Illustration, either through text or pictures, has always been important to explaining sciences like paleontology and evolution. In terms of pictoral illustration, books like Niles Eldredge's Fossils and Jean Baptiste de Panafieu's marvelous Evolution are stunning books that are as pleasing to look at as to read. Before glossy, lavishly-illustrated books were able to be produced, though, writers often had to construct evolutionary or paleontological "epics" to help draw the reader in to a better understanding of the topic at hand.
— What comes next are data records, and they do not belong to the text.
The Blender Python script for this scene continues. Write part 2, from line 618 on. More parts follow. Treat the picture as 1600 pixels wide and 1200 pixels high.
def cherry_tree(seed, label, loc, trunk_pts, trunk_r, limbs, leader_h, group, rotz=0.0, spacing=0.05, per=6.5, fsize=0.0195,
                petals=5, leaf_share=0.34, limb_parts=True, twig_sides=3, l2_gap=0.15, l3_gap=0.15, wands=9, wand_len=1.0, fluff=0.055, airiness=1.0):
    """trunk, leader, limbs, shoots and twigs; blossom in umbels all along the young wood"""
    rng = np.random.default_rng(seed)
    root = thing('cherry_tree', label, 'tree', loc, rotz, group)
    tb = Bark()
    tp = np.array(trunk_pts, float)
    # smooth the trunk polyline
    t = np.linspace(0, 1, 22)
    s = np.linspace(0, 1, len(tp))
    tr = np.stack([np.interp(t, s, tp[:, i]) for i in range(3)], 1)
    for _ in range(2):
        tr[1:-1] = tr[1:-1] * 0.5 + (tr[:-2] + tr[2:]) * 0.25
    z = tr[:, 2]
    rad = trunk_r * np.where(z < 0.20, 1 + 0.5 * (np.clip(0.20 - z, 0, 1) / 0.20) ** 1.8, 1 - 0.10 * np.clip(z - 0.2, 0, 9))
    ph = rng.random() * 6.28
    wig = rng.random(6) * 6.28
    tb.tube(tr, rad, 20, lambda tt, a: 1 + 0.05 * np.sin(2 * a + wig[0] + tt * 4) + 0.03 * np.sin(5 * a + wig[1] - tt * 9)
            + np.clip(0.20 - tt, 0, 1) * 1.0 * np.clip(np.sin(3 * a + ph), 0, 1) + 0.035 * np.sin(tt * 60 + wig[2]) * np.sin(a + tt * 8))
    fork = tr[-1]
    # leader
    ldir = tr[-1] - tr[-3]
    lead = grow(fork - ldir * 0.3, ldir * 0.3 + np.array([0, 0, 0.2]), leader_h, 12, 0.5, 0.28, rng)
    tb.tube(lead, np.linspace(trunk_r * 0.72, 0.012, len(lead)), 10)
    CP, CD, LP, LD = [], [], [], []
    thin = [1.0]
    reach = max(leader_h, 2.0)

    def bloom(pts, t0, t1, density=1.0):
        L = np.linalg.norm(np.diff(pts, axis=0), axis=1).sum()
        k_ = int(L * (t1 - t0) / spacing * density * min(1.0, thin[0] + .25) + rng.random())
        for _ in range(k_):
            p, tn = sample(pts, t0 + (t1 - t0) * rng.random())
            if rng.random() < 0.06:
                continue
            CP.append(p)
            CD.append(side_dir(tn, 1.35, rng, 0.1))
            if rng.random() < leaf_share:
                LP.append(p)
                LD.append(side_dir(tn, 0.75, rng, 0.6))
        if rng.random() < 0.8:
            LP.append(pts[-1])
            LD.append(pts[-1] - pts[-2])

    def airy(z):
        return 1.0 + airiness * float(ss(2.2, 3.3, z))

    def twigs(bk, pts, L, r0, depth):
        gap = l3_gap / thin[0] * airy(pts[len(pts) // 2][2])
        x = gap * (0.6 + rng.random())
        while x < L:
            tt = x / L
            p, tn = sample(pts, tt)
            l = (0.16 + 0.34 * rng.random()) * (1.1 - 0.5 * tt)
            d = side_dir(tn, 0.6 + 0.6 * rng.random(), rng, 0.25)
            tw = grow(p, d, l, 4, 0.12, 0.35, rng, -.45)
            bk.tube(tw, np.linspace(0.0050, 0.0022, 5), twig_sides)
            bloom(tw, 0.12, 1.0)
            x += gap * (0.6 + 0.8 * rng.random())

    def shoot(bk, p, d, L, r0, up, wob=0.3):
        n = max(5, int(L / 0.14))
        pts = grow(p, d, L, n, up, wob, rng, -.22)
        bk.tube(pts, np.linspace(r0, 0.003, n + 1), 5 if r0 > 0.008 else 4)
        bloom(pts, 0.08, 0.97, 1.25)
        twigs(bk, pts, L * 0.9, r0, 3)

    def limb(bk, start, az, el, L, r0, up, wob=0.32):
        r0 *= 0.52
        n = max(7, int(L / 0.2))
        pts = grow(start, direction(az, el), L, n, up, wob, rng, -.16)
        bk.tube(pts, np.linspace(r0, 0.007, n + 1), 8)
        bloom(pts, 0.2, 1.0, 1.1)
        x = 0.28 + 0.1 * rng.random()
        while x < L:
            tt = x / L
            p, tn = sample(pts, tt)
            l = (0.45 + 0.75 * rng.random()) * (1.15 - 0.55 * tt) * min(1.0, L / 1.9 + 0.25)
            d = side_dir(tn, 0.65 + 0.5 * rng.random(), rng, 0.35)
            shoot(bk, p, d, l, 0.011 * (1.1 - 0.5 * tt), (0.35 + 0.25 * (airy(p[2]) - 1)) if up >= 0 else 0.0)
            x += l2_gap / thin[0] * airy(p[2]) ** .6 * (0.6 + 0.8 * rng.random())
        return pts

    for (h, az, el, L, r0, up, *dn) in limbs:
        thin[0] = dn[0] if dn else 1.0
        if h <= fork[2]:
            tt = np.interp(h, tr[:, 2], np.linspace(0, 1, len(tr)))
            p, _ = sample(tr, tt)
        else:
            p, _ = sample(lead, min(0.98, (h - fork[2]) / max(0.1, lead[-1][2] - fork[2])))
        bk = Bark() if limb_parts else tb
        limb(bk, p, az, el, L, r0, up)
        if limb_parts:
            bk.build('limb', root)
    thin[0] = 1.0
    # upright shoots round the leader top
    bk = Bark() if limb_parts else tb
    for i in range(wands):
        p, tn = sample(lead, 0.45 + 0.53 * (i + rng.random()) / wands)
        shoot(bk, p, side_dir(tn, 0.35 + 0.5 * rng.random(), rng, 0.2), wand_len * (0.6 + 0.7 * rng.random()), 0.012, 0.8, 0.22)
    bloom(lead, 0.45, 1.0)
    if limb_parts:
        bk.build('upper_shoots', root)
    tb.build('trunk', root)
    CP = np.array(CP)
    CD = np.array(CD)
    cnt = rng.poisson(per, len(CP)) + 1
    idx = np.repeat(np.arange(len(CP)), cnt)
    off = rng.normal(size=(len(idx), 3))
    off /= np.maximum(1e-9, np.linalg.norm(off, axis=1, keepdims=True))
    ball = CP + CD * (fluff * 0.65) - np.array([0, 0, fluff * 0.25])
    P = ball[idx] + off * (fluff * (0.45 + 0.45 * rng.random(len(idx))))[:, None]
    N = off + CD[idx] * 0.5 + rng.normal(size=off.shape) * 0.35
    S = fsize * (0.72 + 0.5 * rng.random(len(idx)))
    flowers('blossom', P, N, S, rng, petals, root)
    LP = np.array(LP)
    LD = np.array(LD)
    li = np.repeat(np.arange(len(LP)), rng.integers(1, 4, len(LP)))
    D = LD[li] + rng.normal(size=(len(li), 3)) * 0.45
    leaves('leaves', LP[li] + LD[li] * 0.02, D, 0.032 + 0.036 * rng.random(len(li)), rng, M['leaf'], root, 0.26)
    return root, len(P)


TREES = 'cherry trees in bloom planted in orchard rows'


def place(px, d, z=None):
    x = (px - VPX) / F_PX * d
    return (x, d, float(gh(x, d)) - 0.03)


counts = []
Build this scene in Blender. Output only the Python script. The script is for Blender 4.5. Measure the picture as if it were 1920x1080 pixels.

The construction of "Just-so" stories is abhorred, but the construction of narratives about the history of life on earth has traditionally been an effective method for communicating scientific topics to the public. Sometimes outdated narratives (like the "Savanna hypothesis" for human origins) become entrenched and are difficult to dig out, but the occurrence of such evolutionary explanations make it even more important to be aware of what previous popularizers have said and how the science has changed. As Philip Pauly recently wrote in a review of Bernard Lightman's Victorian Popularizers of Science;
Stephen Gould's Wonderful Life brought [the issue of the evolutionary epic] to the fore. He emphasized that historical narratives--whether about humans, the extinction of the dinosaurs, or the more obscure period of the Burgess Shale-- were real knowledge. Martin Rudwick's Bursting the Limits of Time delineates the deeper historical background of this approach. Scientists reluctant to embrace the position that historical accounts are real knowledge hobble their ability to speak persuasively about evolution.